Will the tourism industry be forced to “pony up” if VISIT FLORIDA is to continue to exist?

by | May 7, 2019


Now that the 2019 legislative session is in the rearview mirror, the question that remans is what will be VISIT FLORIDA’s role in marketing the Sunshine State to the rest of the world in the coming years?

The state’s tourism marketing agency won yet another reprieve in the budget approved by lawmakers on Saturday.

It’s the third year in a row the agency has withstood efforts by the Florida House to gut funding for the agency. It appeared the agency was doomed until Gov. Ron DeSantis intervened late in the budget process.
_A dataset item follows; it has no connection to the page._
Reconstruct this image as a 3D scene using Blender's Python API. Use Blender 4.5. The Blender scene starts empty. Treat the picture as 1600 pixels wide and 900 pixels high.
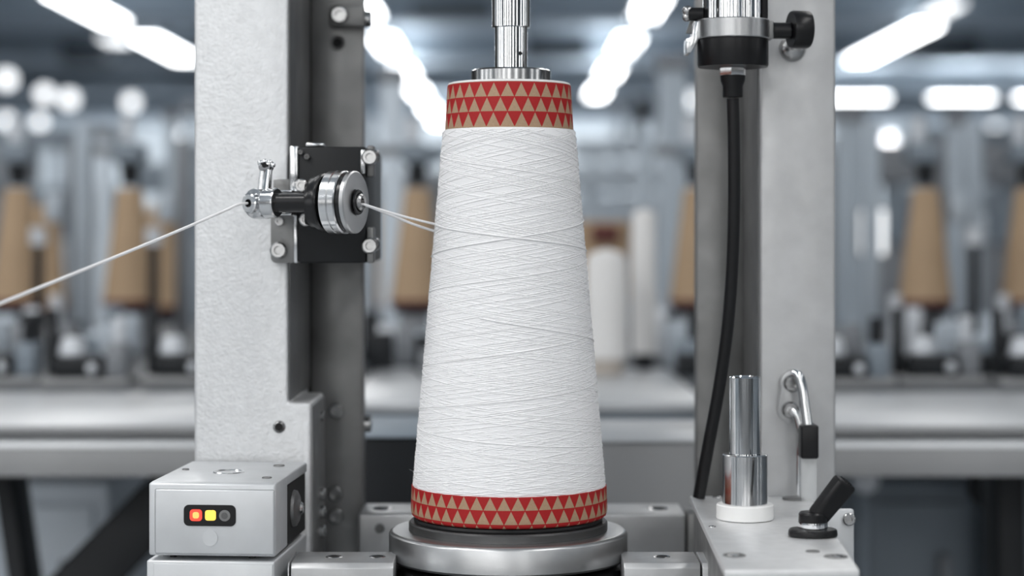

“I didn’t think letting it run aground now would have been the right thing for the state,” he said. “It going to have to be something we look at going forward.”

The House was ready to close the doors on the agency proposing the state fund VISIT FLORIDA at $19 million dollars — enough to keep the agency open through Oct. 1 when it was due to sunset.

“The governor’s office has expressed a desire to have it continued, to go forward, so that he would have the opportunity to make an assessment of his own of how unnecessary it is,” said House Speaker Jose Oliva during budget negotiations.  “I don’t know about fully funding it, but obviously it is something that the governor wants to see and it’s something that he wants to be able to assess, and we want to be supportive of him.”

Lawmakers agreed to fund the agency at $50 million, a $26 million cut from the current budget. They also voted to keep the agency in operation for another year, giving the governor time to assess the value of the agency.

“Tourism is Florida’s number one economic driver and VISIT FLORIDA is critical to keeping this revenue-generating industry relevant and vibrant. We are glad that we are able to continue to deliver incredible results on behalf of Florida’s hardworking taxpayers,” VISIT FLORIDA President & CEO Dana Young said in a written statement emailed to The Capitolist.

“Florida’s tourism industry is crucial to our state’s economy. It means jobs, economic growth and much more to countless tourism-reliant small businesses in communities around Florida,” said Robert Skrob, executive director of the Florida Association of Destination Marketing Organizations (FADMO), speaking in support of VISIT FLORIDA.

Skrob notes Florida’s $112 billion tourism industry supports 1.4 million jobs and helps Florida families save $1,549 each year in taxes. More than one-fifth of all the sales tax revenue generated in Florida comes from a strong tourism industry, which funds a significant portion of Florida’s budget.

He says a lot of the credit for those numbers goes to VISIT FLORIDA.

“While we are thrilled the Florida Legislature provided funding to VISIT FLORIDA this year, we must continue to advocate for full funding at $76 million and reauthorization of the organization,” Skrob added. “Every dollar we put into VISIT FLORIDA brings our state a two-dollar return on investment, and we hope our state leaders will continue to see the value of this organization.”

The agency is a public-private partnership that works with local tourism marketing organizations. The governor says reforming the agency is something he would support. He suggested reforms would mean more contributions on the part of the industry.

“I welcome reforms to it. I mean I welcome making industry come up and pony up more money. I think that would be great. So, there are things we can do,” DeSantis said.

“I think we should reauthorize it in some fashion, but it can be reformed,” the governor added.

The $50 million is half of what then Gov. Rick Scott proposed in his 2017 proposed budget. That’s the same year Visit Florida’s spending practices were first questioned by the House, including a $11.6 million contract for a cooking show with celebrity chef Emeril Lagassee and a $1 million contract with Miami rapper Pitbull intended promote Florida.

Provisions were added that year to make the agency more accountable and transparent in its spending practices and, in turn, it was agreed that the agency would retain its $76 million budget, a number that was repeated in the current budget.